Wednesday, September 12, 2007

A passage to Pakistan with media in tow

Hasan Suroor
The Hindu, 8 September

The excitement generated in Britain over Nawaz Sharif’s return is extraordinary.

When the former Pakistani Prime Minister, Nawaz Sharif, returns to Islamabad on Monday (“Inshallah,” as he put it, making allowances for any last-minute hitch), he will be accompanied by a planeload of London-based foreign journalists, presumably to make sure that any attempt by the Musharraf Government to humiliate him is instantly flashed around the world.

That, at least, is the plan but its success, of course, will depend on whether the journalists he wants to take with him are given visas by the Pakistan High Commission in London. He has certainly put the Pakistan Government in a dilemma and there will be people in the High Commission who will be saying: damned, if we do, and damned if we don’t.

For, allowing reporters to go with Mr. Sharif would seem like helping him with his media campaign to oust President Pervez Musharraf while barring them would be seen as an act of political vindictiveness and, more seriously, invite accusations of gagging the media. Either way Mr. Sharif is assured of headlines. His office here denies that there is an agenda in “inviting” the media to accompany him to Pakistan. It claims that Mr. Sharif is simply responding to a “high volume of requests” from journalists.

While Mr. Sharif’s camp is raring to go, there are no firm indications yet about the travel plans of Benazir Bhutto, the other former Pakistani Premier cooling her heels here. But apparently back in her native Larkana they are already sprucing up her family home and dusting off the red carpet to give her a heroine’s welcome. “Village prepares for Bhutto to return in triumph,” reported The Daily Telegraph quoting a breathless party activist as saying: “ We cannot wait.”

The Sharif-Bhutto campaign has caused an extraordinary degree of media excitement in Britain. Subcontinental politics rarely gets the kind of play in the British press that the activities of these two leaders have got in recent weeks with every twist and turn being reported in detail. A lot of it, of course, has to do with the silly season in domestic politics because of the long summer holidays.

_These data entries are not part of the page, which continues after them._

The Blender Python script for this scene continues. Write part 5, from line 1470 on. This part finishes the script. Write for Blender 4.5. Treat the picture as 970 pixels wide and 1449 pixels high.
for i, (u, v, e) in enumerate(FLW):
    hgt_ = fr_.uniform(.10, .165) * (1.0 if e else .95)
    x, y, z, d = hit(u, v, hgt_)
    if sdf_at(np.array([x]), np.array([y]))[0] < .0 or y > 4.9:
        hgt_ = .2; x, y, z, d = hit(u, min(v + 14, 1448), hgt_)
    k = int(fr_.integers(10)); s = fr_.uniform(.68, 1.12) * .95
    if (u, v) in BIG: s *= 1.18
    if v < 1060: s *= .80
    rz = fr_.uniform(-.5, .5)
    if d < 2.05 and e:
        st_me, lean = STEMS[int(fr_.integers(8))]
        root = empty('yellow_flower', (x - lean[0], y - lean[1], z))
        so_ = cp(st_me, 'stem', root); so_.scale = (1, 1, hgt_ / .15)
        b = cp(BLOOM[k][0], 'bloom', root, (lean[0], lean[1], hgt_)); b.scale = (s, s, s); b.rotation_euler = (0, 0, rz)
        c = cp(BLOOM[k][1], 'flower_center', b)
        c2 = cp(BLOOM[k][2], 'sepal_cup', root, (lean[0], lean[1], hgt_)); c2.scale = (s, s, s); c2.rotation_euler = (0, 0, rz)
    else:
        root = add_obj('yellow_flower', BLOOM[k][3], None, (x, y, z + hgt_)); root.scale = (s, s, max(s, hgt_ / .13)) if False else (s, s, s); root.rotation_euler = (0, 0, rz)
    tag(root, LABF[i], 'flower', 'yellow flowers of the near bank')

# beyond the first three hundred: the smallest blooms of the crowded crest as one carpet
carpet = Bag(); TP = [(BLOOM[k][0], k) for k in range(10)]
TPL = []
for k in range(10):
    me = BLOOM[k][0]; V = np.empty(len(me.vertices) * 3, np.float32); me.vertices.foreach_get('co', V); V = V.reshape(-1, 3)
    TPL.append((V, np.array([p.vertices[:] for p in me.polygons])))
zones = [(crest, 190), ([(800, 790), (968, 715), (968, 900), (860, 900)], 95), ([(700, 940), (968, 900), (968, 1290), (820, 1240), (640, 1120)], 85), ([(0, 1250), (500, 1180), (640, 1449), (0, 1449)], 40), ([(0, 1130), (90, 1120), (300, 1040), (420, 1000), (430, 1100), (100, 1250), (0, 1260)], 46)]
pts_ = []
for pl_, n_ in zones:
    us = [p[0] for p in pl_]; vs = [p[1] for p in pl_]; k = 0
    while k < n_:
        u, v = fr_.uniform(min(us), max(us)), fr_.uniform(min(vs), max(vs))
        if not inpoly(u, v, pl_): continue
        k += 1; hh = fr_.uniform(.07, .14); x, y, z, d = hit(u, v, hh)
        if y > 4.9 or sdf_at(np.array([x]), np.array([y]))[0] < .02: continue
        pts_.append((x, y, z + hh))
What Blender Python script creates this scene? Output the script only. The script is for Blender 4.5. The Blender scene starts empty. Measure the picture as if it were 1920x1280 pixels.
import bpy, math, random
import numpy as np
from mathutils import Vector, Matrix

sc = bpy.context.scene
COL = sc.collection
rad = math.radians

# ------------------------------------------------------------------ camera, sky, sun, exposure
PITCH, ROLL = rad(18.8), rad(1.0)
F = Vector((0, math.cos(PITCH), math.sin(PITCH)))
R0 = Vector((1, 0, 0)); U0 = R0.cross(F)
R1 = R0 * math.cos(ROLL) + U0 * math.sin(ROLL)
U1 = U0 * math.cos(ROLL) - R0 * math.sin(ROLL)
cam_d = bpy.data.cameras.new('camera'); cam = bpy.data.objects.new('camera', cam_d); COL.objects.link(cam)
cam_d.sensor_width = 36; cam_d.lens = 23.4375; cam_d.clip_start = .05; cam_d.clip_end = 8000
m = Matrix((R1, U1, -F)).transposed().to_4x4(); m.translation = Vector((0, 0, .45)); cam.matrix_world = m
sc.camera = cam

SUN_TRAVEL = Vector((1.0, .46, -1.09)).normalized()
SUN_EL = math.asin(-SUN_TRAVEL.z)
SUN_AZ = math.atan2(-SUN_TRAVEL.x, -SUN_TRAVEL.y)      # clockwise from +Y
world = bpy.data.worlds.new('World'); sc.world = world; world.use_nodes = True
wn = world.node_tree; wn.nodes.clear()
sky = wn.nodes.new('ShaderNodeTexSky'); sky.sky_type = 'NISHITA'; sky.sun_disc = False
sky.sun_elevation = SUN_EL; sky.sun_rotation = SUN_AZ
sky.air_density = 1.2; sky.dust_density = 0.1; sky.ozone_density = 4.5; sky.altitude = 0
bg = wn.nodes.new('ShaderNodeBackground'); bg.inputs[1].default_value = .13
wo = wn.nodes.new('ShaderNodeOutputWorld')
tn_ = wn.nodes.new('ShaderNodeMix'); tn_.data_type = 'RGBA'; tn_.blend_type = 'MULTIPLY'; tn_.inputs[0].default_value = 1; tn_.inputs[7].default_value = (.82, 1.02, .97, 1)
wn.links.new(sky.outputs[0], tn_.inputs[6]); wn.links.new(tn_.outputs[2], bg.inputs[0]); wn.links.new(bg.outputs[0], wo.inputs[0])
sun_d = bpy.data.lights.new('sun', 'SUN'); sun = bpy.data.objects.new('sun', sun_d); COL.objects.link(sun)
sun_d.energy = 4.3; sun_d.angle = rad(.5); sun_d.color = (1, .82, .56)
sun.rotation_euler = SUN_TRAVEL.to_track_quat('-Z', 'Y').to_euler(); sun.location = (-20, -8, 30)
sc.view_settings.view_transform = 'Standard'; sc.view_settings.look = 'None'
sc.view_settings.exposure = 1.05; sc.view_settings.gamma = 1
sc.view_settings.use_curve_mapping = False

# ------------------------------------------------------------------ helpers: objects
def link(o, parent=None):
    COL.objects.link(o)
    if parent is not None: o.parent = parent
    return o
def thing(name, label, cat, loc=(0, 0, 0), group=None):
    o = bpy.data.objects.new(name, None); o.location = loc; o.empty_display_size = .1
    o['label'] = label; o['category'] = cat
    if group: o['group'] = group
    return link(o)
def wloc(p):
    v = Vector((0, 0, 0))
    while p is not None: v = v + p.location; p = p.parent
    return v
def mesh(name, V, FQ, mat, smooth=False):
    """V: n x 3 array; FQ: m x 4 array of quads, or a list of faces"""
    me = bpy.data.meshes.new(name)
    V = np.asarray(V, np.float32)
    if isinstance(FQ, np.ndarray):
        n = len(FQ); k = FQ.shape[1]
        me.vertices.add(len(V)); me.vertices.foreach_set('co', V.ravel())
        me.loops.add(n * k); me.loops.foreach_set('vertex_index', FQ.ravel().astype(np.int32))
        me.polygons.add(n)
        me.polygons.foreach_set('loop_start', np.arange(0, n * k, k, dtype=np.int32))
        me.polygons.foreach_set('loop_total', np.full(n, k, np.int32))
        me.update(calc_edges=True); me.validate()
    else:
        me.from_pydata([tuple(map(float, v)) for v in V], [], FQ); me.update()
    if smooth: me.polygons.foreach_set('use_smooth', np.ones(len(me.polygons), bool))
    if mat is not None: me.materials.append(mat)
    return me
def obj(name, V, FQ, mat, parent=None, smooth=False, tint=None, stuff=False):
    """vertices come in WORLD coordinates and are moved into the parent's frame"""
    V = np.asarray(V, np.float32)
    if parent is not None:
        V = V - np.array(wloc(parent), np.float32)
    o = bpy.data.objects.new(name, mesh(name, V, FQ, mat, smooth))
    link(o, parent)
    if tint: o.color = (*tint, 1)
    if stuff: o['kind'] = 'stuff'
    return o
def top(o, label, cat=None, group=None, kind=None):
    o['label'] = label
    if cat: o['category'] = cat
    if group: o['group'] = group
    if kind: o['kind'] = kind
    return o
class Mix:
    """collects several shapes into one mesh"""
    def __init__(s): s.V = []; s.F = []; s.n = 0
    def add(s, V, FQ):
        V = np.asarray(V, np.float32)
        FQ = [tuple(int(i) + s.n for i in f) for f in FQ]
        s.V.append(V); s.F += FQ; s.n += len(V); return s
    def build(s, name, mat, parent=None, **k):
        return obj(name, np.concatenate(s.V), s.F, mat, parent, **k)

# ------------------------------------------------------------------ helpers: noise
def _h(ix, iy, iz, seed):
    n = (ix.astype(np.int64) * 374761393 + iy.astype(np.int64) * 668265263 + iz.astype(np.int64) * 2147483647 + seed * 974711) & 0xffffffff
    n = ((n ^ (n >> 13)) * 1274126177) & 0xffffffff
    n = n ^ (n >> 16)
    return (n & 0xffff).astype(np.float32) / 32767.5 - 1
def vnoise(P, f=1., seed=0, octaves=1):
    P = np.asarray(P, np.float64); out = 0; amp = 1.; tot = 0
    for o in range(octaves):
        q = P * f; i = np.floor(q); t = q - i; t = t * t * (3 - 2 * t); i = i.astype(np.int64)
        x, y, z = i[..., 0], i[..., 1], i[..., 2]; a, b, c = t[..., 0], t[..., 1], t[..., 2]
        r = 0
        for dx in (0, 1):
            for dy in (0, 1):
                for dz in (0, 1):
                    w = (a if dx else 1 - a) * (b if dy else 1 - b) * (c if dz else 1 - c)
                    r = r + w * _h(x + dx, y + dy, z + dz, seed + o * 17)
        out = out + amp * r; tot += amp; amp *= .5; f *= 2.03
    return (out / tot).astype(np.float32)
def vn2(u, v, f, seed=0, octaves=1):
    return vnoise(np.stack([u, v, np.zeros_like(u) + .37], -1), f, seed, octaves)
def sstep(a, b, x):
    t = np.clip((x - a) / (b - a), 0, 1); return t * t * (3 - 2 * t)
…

With newspapers struggling to fill pages and television executives wrestling with hours and hours of idle air-time the saga of two fallen Asian leaders railing against an “evil” military dictator and vowing to restore democracy in their “beloved” homeland has come as a god-send. And, Pakistani politicians are loving it.

Suddenly, even the second and third strings in the Pakistan People’s Party (PPP) and the Pakistan Muslim League (N), who wouldn’t normally get a look-in, find themselves in great demand. Their phones are constantly busy and callers wishing to leave a message are told that they can’t — because their voice-mail inboxes are “full.” Ms. Bhutto and Mr. Sharif may not yet be household names in Britain but, certainly, their faces have started to ring a bell as their pictures stare out of newspapers and flash on television screens.

The transformation of Mr. Sharif, who was virtually a nobody in Britain compared to the better-known Ms. Bhutto, has been striking. Guess where he held the press conference to announce the date of his return to Pakistan? At the Dorchester — one of London’s most classy hotels associated more with celebrities than out-of-power politicians from the third world.

Virtuoso perfomance

Mr. Sharif, in his smart black suit and surrounded by important-looking aides glued to their mobile phones, belied the image of an opposition leader struggling to regain power. And, when he spoke — hopping from Urdu to English and back to Urdu — he sounded every bit as prime ministerial as he used to when he was actually one. Veteran Pakistan watchers rated it as ``Mian” Nawaz Sharif’s best performance on British soil.

The same evening he was on TV predicting the end of President Musharraf’s “corrupt rule” and sniping at Ms. Bhutto for attempting to do a deal with a dictator.

And, then, he popped up in The Times under the heading “The man out to oust a President.” A large photograph of Mr. Sharif looking into a mirror and arranging his tie was splashed across the page. He claimed that he was not alone in his struggle for democracy.

“The entire nation is with me,” he said repeating the script that by now has become familiar to anyone who has been following his statements. There was one poignant moment, though, when he sounded more homesick than hungry for power. Speaking about his plans to travel to his native city Lahore by road, he said the prospect “tugs at the wires of my heart.”

In Urdu it would have sounded a lot more poetic. But, alas, he was speaking to The Times. But then home sounds sweet in any language. So, on to Lahore …via Islamabad with a planeload of Western journalists.